De origem humilde, Borges trabalhou na agricultura, com o seu pai, desde os 08 anos de idade, de onde se conclui que também encontrou dificuldades em sua formação. Sua avó proibia-o de ir à escola, pois acreditava na lenda do papafigo que comia criancinhas nas ruas de Bezerros. Depois de escrever seus primeiros cordéis, não encontrou quem os ilustrasse. Fez algumas tentativas com a talha e, depois de alguns erros iniciais, acertou a mão. J. Borges ensinou o ofício aos filhos e parentes, que hoje se dedicam à confecção de matrizes e reprodução de xilogravuras, comercializadas entre artistas e apreciadores da arte. Seu universo temático é bem expressivo, mas destaca-se, sobretudo, os fazeres e imaginário dos homens e mulheres nordestinas - se há erro de concordância, é de propósito, para não ser indelicado com as mulheres.
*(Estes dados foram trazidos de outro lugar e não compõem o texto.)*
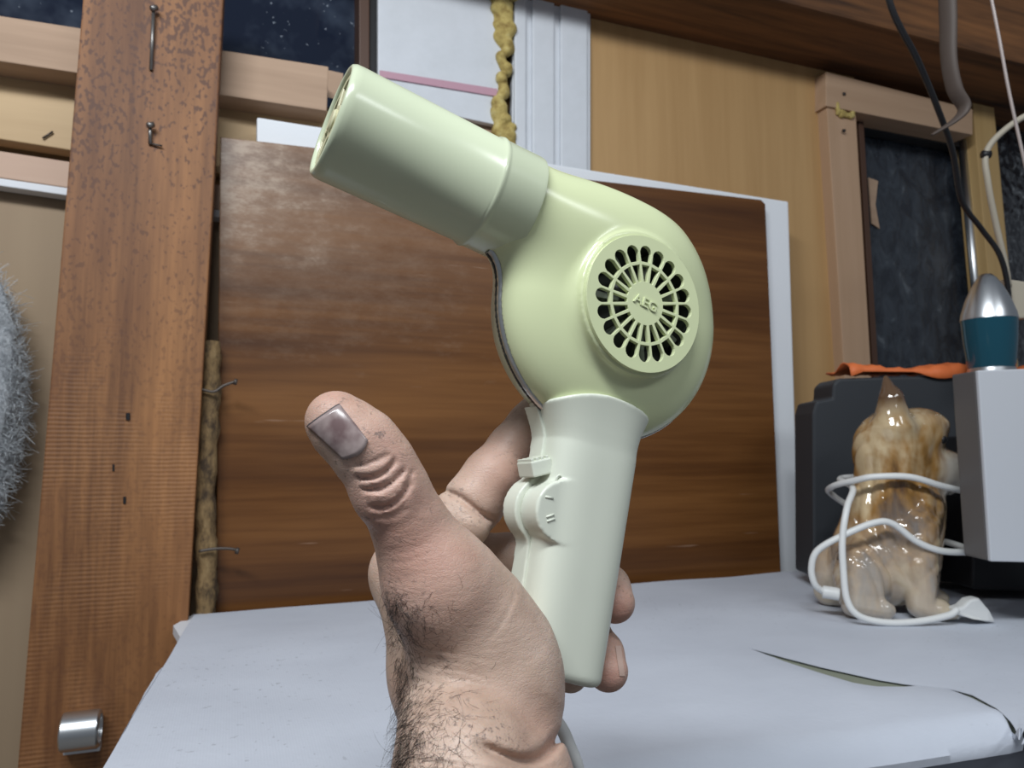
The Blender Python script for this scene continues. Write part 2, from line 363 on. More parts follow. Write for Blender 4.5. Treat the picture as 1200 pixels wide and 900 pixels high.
n.bump(n.ramp(vo.outputs['Distance'], [(0.0, W3(0)), (0.12, W3(1))]), 0.22, 0.0003)
n.bump(n.noise(150, n.coord((0.6, 0.6, 1.8)), 4, 0.6, 0.8), 0.35, 0.0008)
M_nailp = mat('thumb_nail', (0.22, 0.17, 0.165), 0.25, spec=0.6); n = N(M_nailp); a = n.noise(130, n.coord(), 3, 0.5)
n.color(n.ramp(a, [(0.35, (0.16, 0.105, 0.105)), (0.55, (0.30, 0.235, 0.225)), (0.75, (0.42, 0.34, 0.325))]))
M_naild = mat('nail_dirt', (0.045, 0.04, 0.045), 0.7)
M_hair = mat('dark_hair', (0.018, 0.014, 0.012), 0.5)
# porcelain
M_porc = mat('glazed_porcelain', (0.5, 0.4, 0.28), 0.07, spec=0.6, coat=0.6); M_porc.node_tree.nodes['Principled BSDF'].inputs['Coat Roughness'].default_value = 0.04
n = N(M_porc); z = n.sep(n.coord())[2]
a = n.noise(13, n.coord((1, 1, 0.7)), 4, 0.6, 0.5); a2 = n.noise(75, n.coord((1, 1, 0.3)), 3, 0.5, 0.5)
brown = n.ramp(n.math('ADD', n.math('MULTIPLY', a, 0.8), n.math('MULTIPLY', a2, 0.2)), [(0.38, (0.085, 0.036, 0.010)), (0.47, (0.34, 0.185, 0.060)), (0.58, (0.57, 0.44, 0.265))])
low = n.math('ADD', z, n.math('MULTIPLY', n.math('SUBTRACT', a, 0.5), 0.25))
c1 = n.mix(n.ramp(low, [(0.0, W3(0.6)), (0.12, W3(0.0))]), brown, (0.60, 0.58, 0.53))
c2 = n.mix(n.ramp(z, [(0.2355, W3(0)), (0.262, W3(0.95))]), c1, (0.10, 0.055, 0.030)); 
sx = n.sep(n.coord()); al = n.math('ADD', n.math('MULTIPLY', sx[0], 0.937), n.math('MULTIPLY', sx[1], -0.35))
mz = n.math('MULTIPLY', n.ramp(n.math('ADD', al, n.math('MULTIPLY', a2, 0.01)), [(0.045, W3(0)), (0.06, W3(1))]), n.ramp(z, [(0.125, W3(0)), (0.145, W3(1)), (0.185, W3(1)), (0.20, W3(0))]))
n.color(n.mix(n.math('MULTIPLY', mz, 0.8), c2, (0.62, 0.60, 0.55)))
M_pwhite = mat('white_glaze', (0.66, 0.66, 0.63), 0.08, coat=0.6)
M_blue = mat('blue_glass', (0.006, 0.065, 0.10), 0.08, spec=0.7)
M_wool = mat('white_wool_fibre', (0.50, 0.53, 0.56), 0.6)
M_floor = mat('grey_floor', (0.22, 0.21, 0.20), 0.8)

# ------------------------------------------------------------------ the setting
floor = struct(box('floor', (0.3, 0.2, -0.02), (1.9, 1.25, 0.02), M_floor), 'plain grey floor below the table', 'floor')
wall = struct(box('wall_back', (0.5, 1.235, 0.95), (1.9, 0.02, 0.97), M_tan), 'back wall clad in hardboard, planks and white panels', 'wall')
slab('hardboard_panel', [(-260, 178), (300, 258), (300, 1280), (-260, 1280)], 1.125, 0.02, M_hard, wall)
slab('tan_panel', [(692, -40), (1000, 40), (1010, 470), (1010, 900), (692, 900)], 1.13, 0.02, M_tan, wall)
slab('white_panel', [(443, -60), (594, -60), (590, 148), (443, 117)], 1.115, 0.012, M_white, wall)
slab('brown_rail', [(430, 112), (610, 150), (610, 240), (430, 240)], 1.13, 0.02, M_plank, wall)
slab('pink_strip', [(445, 82), (583, 104), (583, 113), (445, 90)], 1.112, 0.004, M_pink, wall, 0.0006)
gp = slab('grooved_panel', [(603, -60), (692, -60), (692, 260), (598, 260)], 1.118, 0.012, M_white, wall)
for a, b in ((603, 617), (624, 650), (657, 689)):
    slab('panel_ridge', [(a, -60), (b, -60), (b, 260), (a, 260)], 1.112, 0.0075, M_white, gp, 0.003)
fo = onY(592, 75, 1.115); ff_ = Field((-0.045, -0.02, -0.16), (0.045, 0.02, 0.16), 0.0016); k_ = 1.13/870
for i in range(46):
    y = -25+i*4.6; w_ = np.interp(y, [-30, 40, 60, 110, 130, 180], [16, 15, 10, 9, 14, 12]); cxp = np.interp(y, [-30, 50, 120, 180], [592, 591, 588, 594])
    r_ = w_*random.uniform(0.55, 0.95); p_ = onY(cxp+random.uniform(-1, 1)*(w_-r_*0.6), y, 1.115)-fo
    ff_.ell((p_.x, random.uniform(-0.004, 0.003), p_.z), (r_*k_, 0.008+0.3*r_*k_, r_*k_*random.uniform(0.7, 1.1)), 0.004)
V, F = ff_.nets(); obj('foam_seam', V+np.array(fo), F, M_pu, wall, smooth=True)
t1 = struct(slab('trim_1', [(-260, -22), (385, 78), (383, 130), (-260, 32)], 1.05, 0.05, M_plank), 'pinkish planed plank below the upper left window', 'plank')
t2 = struct(slab('trim_2', [(-260, 34), (440, 138), (440, 232), (-260, 122)], 1.095, 0.03, M_pale), 'pale yellow board under the pinkish plank', 'board')
struct(slab('trim_3', [(-260, 137), (320, 226), (320, 255), (-260, 170)], 1.10, 0.025, M_strip), 'narrow pinkish strip above the hardboard behind the post', 'trim')
struct(slab('trim_4', [(-260, 171), (320, 255), (320, 264), (-260, 180)], 1.098, 0.025, M_paper), 'thin white strip above the grey hardboard', 'trim')
tube('staple', [onY(50, 162, 1.092), onY(62, 154, 1.092)], 0.0012, M_steel, t2, 1)
w1 = struct(empty('window_1', onY(350, 100, 1.17)), 'dark night window above the pinkish plank', 'window')
slab('pane', [(-260, -80), (424, -80), (424, 130), (-260, 60)], 1.17, 0.006, M_night, w1, 0)
slab('window_frame', [(421, -80), (433, -80), (433, 130), (421, 130)], 1.12, 0.05, M_brown, w1)
slab('gap_shade', [(433, -80), (443, -80), (443, 135), (433, 135)], 1.135, 0.05, M_black, w1)  # black strip standing in for the shaded gap beside the frame
prism('window_board', [onY(384, 82, 1.11), onY(402, 86, 1.11), onY(402, 118, 1.11), onY(384, 114, 1.11)], [onY(384, 82, 1.15), onY(402, 86, 1.15), onY(402, 118, 1.15), onY(384, 114, 1.15)], M_plank, w1)
w2 = struct(empty('window_2', onY(1080, 450, 1.2)), 'dark film covered window between wooden jambs', 'window')
slab('pane', [(1000, 120), (1160, 150), (1190, 620), (1020, 620)], 1.185, 0.006, M_film, w2, 0)
slab('window_frame', [(968, 84), (1140, 128), (1140, 158), (968, 124)], 1.10, 0.06, M_jambx, w2)
slab('window_frame', [(969, 126), (1003, 134), (1033, 640), (1003, 640)], 1.105, 0.06, M_jamb, w2)
slab('frame_bead', [(1006, 138), (1012, 139), (1042, 640), (1035, 640)], 1.13, 0.03, M_brown, w2)
slab('frame_rail', [(1003, 136), (1135, 162), (1135, 174), (1003, 148)], 1.15, 0.03, M_black, w2)
slab('film_patch', [(1018, 208), (1029, 212), (1026, 240), (1031, 268), (1022, 262)], 1.18, 0.003, M_plank, w2, 0)
fo = onY(993, 133, 1.10); ff_ = Field((-0.03, -0.015, -0.03), (0.03, 0.015, 0.03), 0.0015)
for i in range(16): ff_.ell((random.uniform(-0.018, 0.016), 0.002, random.uniform(-0.004, 0.006)-0.15*random.uniform(0, 0.02)), (0.006, 0.005, 0.004), 0.002)
for i in range(7): ff_.ell((-0.022+random.uniform(-0.003, 0.002), 0.002, -0.002+i*0.003), (0.004, 0.004, 0.005), 0.002)
V, F = ff_.nets(); obj('foam_patch', V+np.array(fo), F, M_pu, w2, smooth=True)
for x, y in ((988, 110), (988, 153)): tube('screw', [onY(x, y, 1.0985), onY(x+2, y, 1.0985)], 0.003, M_black, w2, 1)
tube('metal_bead', [onY(1127, 165, 1.15), onY(1156, 470, 1.15)], 0.009, M_alu, w2, 1)
slab('pane_edge', [(1136, 170), (1141, 170), (1172, 480), (1166, 480)], 1.14, 0.02, M_black, w2, 0)
struct(slab('trim_5', [(1140, 120), (1165, 126), (1202, 520), (1176, 520)], 1.12, 0.05, M_pine), 'yellow pine post right of the dark window', 'post')
w3 = struct(empty('window_3', onY(1240, 450, 1.2)), 'dark window with crinkled plastic film at the right edge', 'window')
slab('pane', [(1160, 110), (1420, 150), (1420, 620), (1190, 620)], 1.19, 0.006, M_bwrap, w3, 0)
# rough beam under the ceiling
L0, L1 = onY(560, -28, 1.12), onY(1420, 196, 1.12); zb = (onY(760, 28, 1.12).z+onY(1120, 118, 1.12).z)/2
fy = 0.97
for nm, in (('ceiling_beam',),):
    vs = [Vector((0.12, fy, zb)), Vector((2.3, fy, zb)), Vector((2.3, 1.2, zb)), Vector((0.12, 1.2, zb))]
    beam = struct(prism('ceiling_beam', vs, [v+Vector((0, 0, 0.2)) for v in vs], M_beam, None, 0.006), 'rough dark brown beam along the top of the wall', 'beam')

# ------------------------------------------------------------------ post, board, foam sheet, twig
post = empty('timber_post', onY(110, 1000, 0.985)); tag(post, 'rough sawn orange brown timber post left of the mahogany board', 'post')
slab('post_body', [(105, -80), (266, -80), (250, 225), (237, 450), (221, 715), (203, 1010), (193, 1415), (-28, 1415), (11, 1010), (97, 0)], 0.985, 0.05, M_post, post, 0.002)
for (x0, y0, x1, y1) in ((180, 10, 177, 82), (176, 147, 176, 169)):
    nl = tube('nail', [onY(x0, y0, 0.978), onY(x1, y1, 0.983)], 0.0022, M_nail, post, 1)
    tube('nail_head', [onY(x0-3, y0, 0.974), onY(x0+4, y0-1, 0.977)], 0.0035, M_nail, nl, 1)
tube('nail', [onY(176, 168, 0.982), onY(190, 171, 0.981)], 0.0012, M_steel, post, 1)
for x, y, r in ((150, 488, 0.004), (146, 586, 0.0028), (133, 548, 0.002)):
    obj('nail_hole', *tube_geo(np.array([tuple(onY(x, y-4, 0.9846)), tuple(onY(x, y+4, 0.9846))]), r*0.6, 8), M_black, post)
board = slab('mahogany_board', [(258, 160), (892, 234), (897, 239), (916, 690), (916, 760), (252, 790)], 1.03, 0.015, M_mah, None, 0.0015)
tag(board, 'large glossy mahogany veneered board leaning behind the hair dryer', 'board')
foam = slab('polystyrene_sheet', [(301, 137), (924, 236), (938, 700), (938, 760), (301, 760)], 1.048, 0.03, M_foam, None, 0.003)
tag(foam, 'white polystyrene sheet standing behind the mahogany board', 'foam sheet')
twig = empty('bark_pole', onY(243, 760, 1.012)); tag(twig, 'thin bark covered pole between post and mahogany board', 'pole')
pp = [onY(246+2*math.sin(i*1.1)-i*0.8, 400+i*40, 1.014) for i in range(12)]
V, F = tube_geo(spline(pp, 6), 0.0125+0.0012*np.sin(np.arange(67)*0.9), 12); V = np.array(V)+rng.normal(0, 0.0006, (len(V), 3)); obj('stem', V, F, M_bark, twig, smooth=True)
for pts in (((232, 455), (250, 459), (262, 452), (276, 447)), ((233, 646), (252, 643), (270, 643), (278, 645))):
    nl = tube('bent_nail', [onY(x, y, 0.994) for x, y in pts], 0.0018, M_steel, twig, 5)
    tube('nail_head', [onY(pts[-1][0]-2, pts[-1][1], 0.992), onY(pts[-1][0]+2, pts[-1][1]+1, 0.992)], 0.004, M_steel, nl, 1)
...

Apesar dos inúmeros reconhecimentos, a relação deste patrimônio cultural vivo com o poder público não é das melhores.
 
 
Em visita ao Estado do Rio de Janeiro, o escritor Uruguaio, Eduardo Galeano, interessou-se pelo seu trabalho, expostos numa galeria local. Começava ali uma maratona de contatos, pois Galeano havia decidido que o seu próximo livro, as palavras andantes seria ilustrado pelo gravurista pernambucano. Galeano veio a Pernambuco e foi até Bezerros, conhece-lo pessoalmente. Neste nosso último encontro, através de uma visitação patrocinada pelo Museu do Homem do Nordeste, Borges nos relatou um fato curioso: Uma de suas filhas se preparava para casar - precisava de dinheiro para organizar a festança e ele não se fez de rogado: Pediu a Galeano que enviasse algum. Certo dia, o gerente do Banco do Brasil liga para ele para informa-lo que nunca tinha visto tanto dinheiro: Galeano havia feito um bom adiantamento. As Veias Abertas da América Latina era um espécie de bíblia para jovens que queriam transformar o mundo, em décadas passadas. Além dessas leituras, outra lembrança que guardo de Galeano foi um texto seu, em inglês, num processo seletivo. Numa referência ao desmonte da experiência do socialismo real, ele observava que tal experiência era uma criança, diante dos séculos de existência do capitalismo. Como tal, não deveríamos jogar a criança fora da banheira com a água suja.  
 
Um professor que nos ensinou tudo sobre Pierre Bourdieu nos relata uma odisseia curiosa, no contexto de sua batalha pessoal para tornar-se orientando do sociólogo francês. Viajou à França, acordou bem cedinho para acompanhar uma de suas concorridas aulas no Collége de France. Bourdieu não apenas escrevia, mas falava também muito difícil. Depois da palestra do sociólogo francês mais citado nos compêndios científicos do mundo inteiro durante décadas, este professor tomou coragem para pedir a ele um esclarecimento acerca de um dos seus conceitos, exposto durante a aula. Uma ousadia. Era a respeito do reconhecimento de uma obra de arte, um livro, coisas assim. Bourdieu tomou este último exemplo para tentar explicar o conceito: imagine que você escreve um livro. Seria natural que sua esposa o elogiasse, seu filho igualmente. Mas suponha que alguém que você não conhece, nunca viu elogiasse o seu trabalho. Qual o reconhecimento que emprestaria maior relevância? Naturalmente, o elogio daquele desconhecido. Tanto quanto mais distante, maior a importância do reconhecimento. Isso se aplica a J.Borges, Nascido na cidade dos papangus, ele alcançou projeção mundial.